I’m amazed in the days of digital cameras that the Jackson trial has exhibits of crudely drawn crime scene depictions. Especially for a Murder trial.
Is there a legal reason cops can’t use the camera in their IPhone? I would expect having a personal camera in their pocket would be a tremendous asset for any detective. Has the courts taken away this tool?
If this wasn’t a murder case these drawings would be laughable.
I need to clarify. The drawings were from a witness at the scene.
I know the police also have crime scene photographers.
I’m just wondering if cops/detectives can use their own camera phones to document details in a crime scene. Something they can use in addition to the formal crime scene photos.
Also, can patrol officers take photos of people they stop? For example a suspect on the street that they question and don’t arrest. Seems like that would be useful for the cops report.
If they have crime scene photographers, why would they need to use their iPhones? Also, wouldn’t it be problematic if they were using their own personal phones (risk of them getting out, etc.)?
Some do take pictures with their phones. And sometimes those photos get passed around. Here’s a recent case in St. Louis. There are many more examples to be found on the interwebs.
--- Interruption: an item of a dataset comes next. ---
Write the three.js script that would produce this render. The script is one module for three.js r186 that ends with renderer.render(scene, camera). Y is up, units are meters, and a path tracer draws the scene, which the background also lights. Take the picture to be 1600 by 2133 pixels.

No. Not only do camera phones take shitty pictures, but most people have no clue how to take decent photographs (cite: any social networking site on the Internet). The last thing you would want would be some dark, out of focus, crappy camera pic snapped by a cop when you are trying to build evidence that’s admissible in a court of law.
From what I’ve seen L.A. cops take their own pictures with a separate digital camera they keep in their patrol car. But depending on the nature of the incident one particular cop has the job of doing that typically when a report is made. I don’t know if that person is really a “police photographer” rather than just an investigator.
Not sure if this is relevant but pictures can be drawn retrospectively from recollection, photographs must be taken then and there and may interfere with what you need to do immediately.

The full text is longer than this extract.